Given request: Show all lines from the data that include the word "objects".

Collected material:
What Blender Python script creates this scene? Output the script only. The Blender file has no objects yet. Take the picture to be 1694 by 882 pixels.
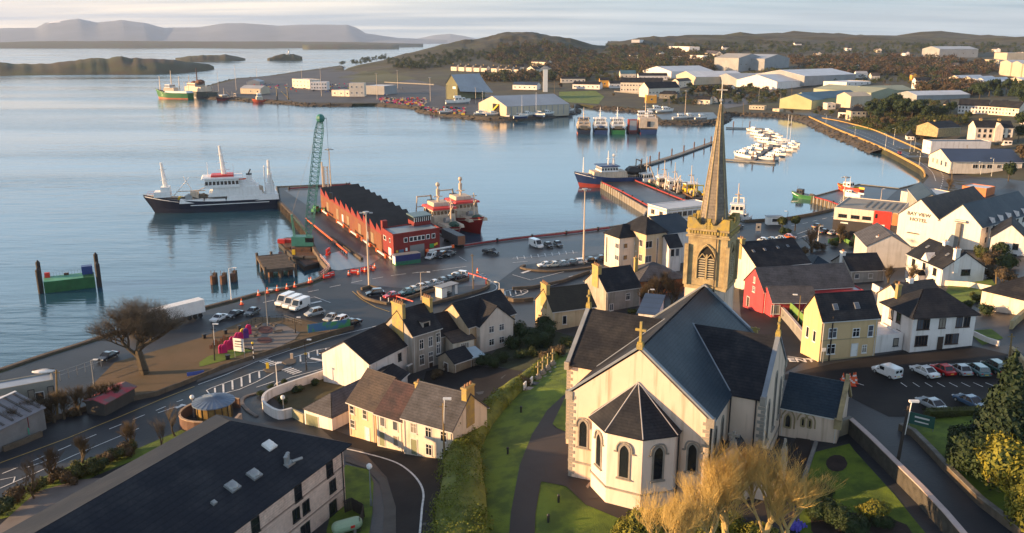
import bpy, bmesh, math, random
import numpy as np
from mathutils import Vector, Matrix
random.seed(7)
S = bpy.context.scene
COL = S.collection
R = math.radians
HC = 62.0; FP = 1400.0; PIT = R(15.0)
cam = bpy.data.objects.new('camera', bpy.data.cameras.new('camera'))
COL.objects.link(cam); S.camera = cam
cam.location = (0, 0, HC); cam.rotation_euler = (R(90) - PIT, 0, 0)
cam.data.sensor_width = 36.0; cam.data.lens = 36.0 * FP / 1694.0
cam.data.clip_start = 0.5; cam.data.clip_end = 200000
SUN_AZ = R(-97)      # direction towards the sun, measured from +Y clockwise (negative = left of the view)
SUN_EL = R(10.0)
w = bpy.data.worlds.new("World"); S.world = w; w.use_nodes = True
nt = w.node_tree; nt.nodes.clear()
def wn(t, **k):
 n = nt.nodes.new(t)
 for a, b in k.items(): setattr(n, a, b)
 return n
def wm(op, a, b=None, c=None, clamp=False):
 n = wn('ShaderNodeMath', operation=op); n.use_clamp = clamp
 for i, v in enumerate((a, b, c)):
  if v is None: continue
  if isinstance(v, (int, float)): n.inputs[i].default_value = v
  else: nt.links.new(v, n.inputs[i])
 return n.outputs[0]
def wmix(f, a, b):
 n = wn('ShaderNodeMix', data_type='RGBA')
 for s, v in ((0, f), (6, a), (7, b)):
  if isinstance(v, (int, float)): n.inputs[s].default_value = v
  elif isinstance(v, tuple): n.inputs[s].default_value = v
  else: nt.links.new(v, n.inputs[s])
 return n.outputs[2]
sky = wn('ShaderNodeTexSky', sky_type='NISHITA'); sky.sun_disc = False
sky.sun_elevation = SUN_EL; sky.sun_rotation = SUN_AZ
sky.air_density = 1.0; sky.dust_density = 1.5; sky.ozone_density = 1.0
tc = wn('ShaderNodeTexCoord'); sep = wn('ShaderNodeSeparateXYZ'); nt.links.new(tc.outputs['Generated'], sep.inputs[0])
zc = wm('MAXIMUM', sep.outputs[2], 0.0)
zz = wm('ADD', zc, 0.055)                      # flat cloud deck seen in perspective
cx = wm('DIVIDE', sep.outputs[0], zz); cy = wm('DIVIDE', sep.outputs[1], zz)
comb = wn('ShaderNodeCombineXYZ'); nt.links.new(wm('MULTIPLY', cx, 0.22), comb.inputs[0]); nt.links.new(wm('MULTIPLY', cy, 0.8), comb.inputs[1])
no = wn('ShaderNodeTexNoise'); no.inputs['Scale'].default_value = 0.8; no.inputs['Detail'].default_value = 7; no.inputs['Roughness'].default_value = 0.55
nt.links.new(comb.outputs[0], no.inputs['Vector'])
mr = wn('ShaderNodeMapRange'); mr.inputs[1].default_value = 0.38; mr.inputs[2].default_value = 0.66
nt.links.new(no.outputs[0], mr.inputs[0])
warm = wm('MULTIPLY_ADD', sep.outputs[0], -1.5, 0.25, clamp=True)
cloud_hi = wmix(warm, (4.6, 5.7, 6.3, 1), (12.0, 9.6, 7.2, 1))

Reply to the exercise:
What Blender Python script creates this scene? Output the script only. The Blender file has no objects yet. Take the picture to be 1694 by 882 pixels.
cam = bpy.data.objects.new('camera', bpy.data.cameras.new('camera'))
COL.objects.link(cam); S.camera = cam